A Manhasset man was found guilty in a $1 billion fraud scheme in federal court in Brooklyn after an eight-week trial on a years-long maneuver that conned more than 10,000 investors, according to the Eastern District of New York U.S. Attorney’s office.

David Gentile, 57, is a Manhasset resident and the founder, owner and chief executive officer of GPB Capital Holdings. He was convicted alongside Texas resident Jeffry Schneider, 55, the owner and CEO of Ascendant Capital LLC, for their joint scam.

“The jury found that the defendants lied to investors about the health of their funds and the source of fund distribution payments, all while they were fraudulently making those distribution payments with investor capital to maintain the appearance of successful portfolio companies,” U.S. Attorney Breon Peace said in a statement. “This office has a proud history of prosecuting fraudsters who abuse the trust of investors, and we will continue to vigorously protect the integrity of the financial markets.”

The pair were convicted Aug. 1 of all charges brought against them. This included conspiracy to commit securities fraud, conspiracy to commit wire fraud and securities fraud.
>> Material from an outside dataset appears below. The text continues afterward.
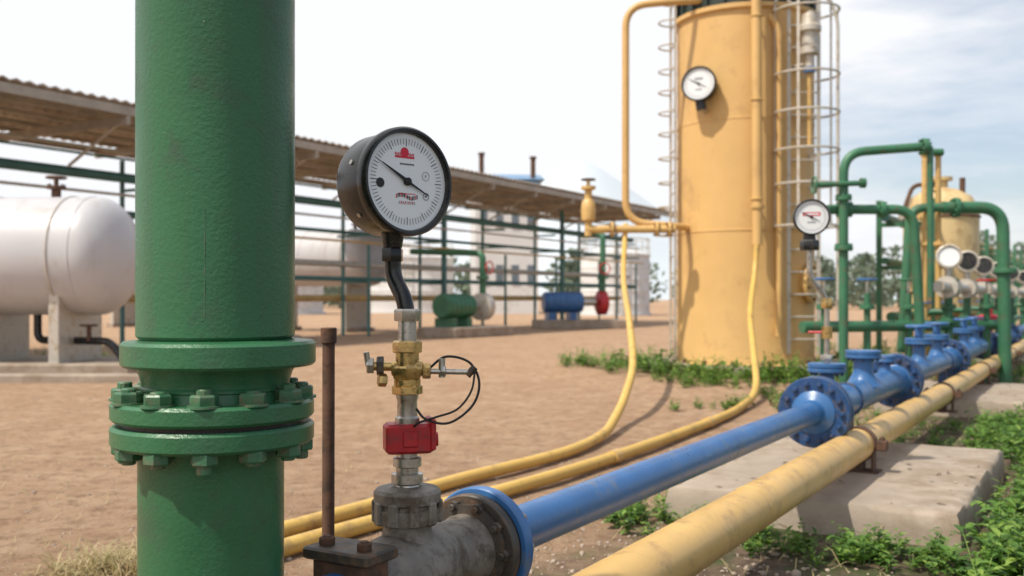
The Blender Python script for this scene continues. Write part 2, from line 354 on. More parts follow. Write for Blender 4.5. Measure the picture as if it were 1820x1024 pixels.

Gentile was convicted on two additional counts of wire fraud.

Both face upwards of 20 years in prison.

Gentile and Schneider defrauded the 10,000 victims by misrepresenting fund sources to make monthly distribution payments, according to the U.S. Attorney’s Office. The duo also misrepresented revenue amounts from GPB’s three investment funds.

GPB, a New York-based investment advisor registered with the SEC, was founded by Gentile in 2013. GPB partnered with Ascendant Capital, a marketing firm founded by Schneider, for dealing with investors.

The U.S. Attorney’s office said the two worked closely together in this scheme, which lasted from August 2015 through December 2018.

“Specifically, Gentile and Schneider, both individually and through employees at Ascendant Capital, represented to investors that the funds would make a monthly distribution payment that would be fully covered from operations, meaning that the companies purchased by the funds would be sufficiently profitable for the payments to be made from the companies’ cash flow, without drawing from capital raised by investors,” the U.S. Attorney’s Office said.

But shortfalls occurred, the U.S. Attorney’s Office said, which led to Gentile and Schenider using back-dated documents and paying investor distributions out of investor capital to cover the gap.

Investor capital paid for a “significant portion” of distributions made to investors, the U.S. Attorney’s Office said.

The U.S. Attorney’s Office said both knew that the funds were insufficient but OK’d the fraudulent distribution payments.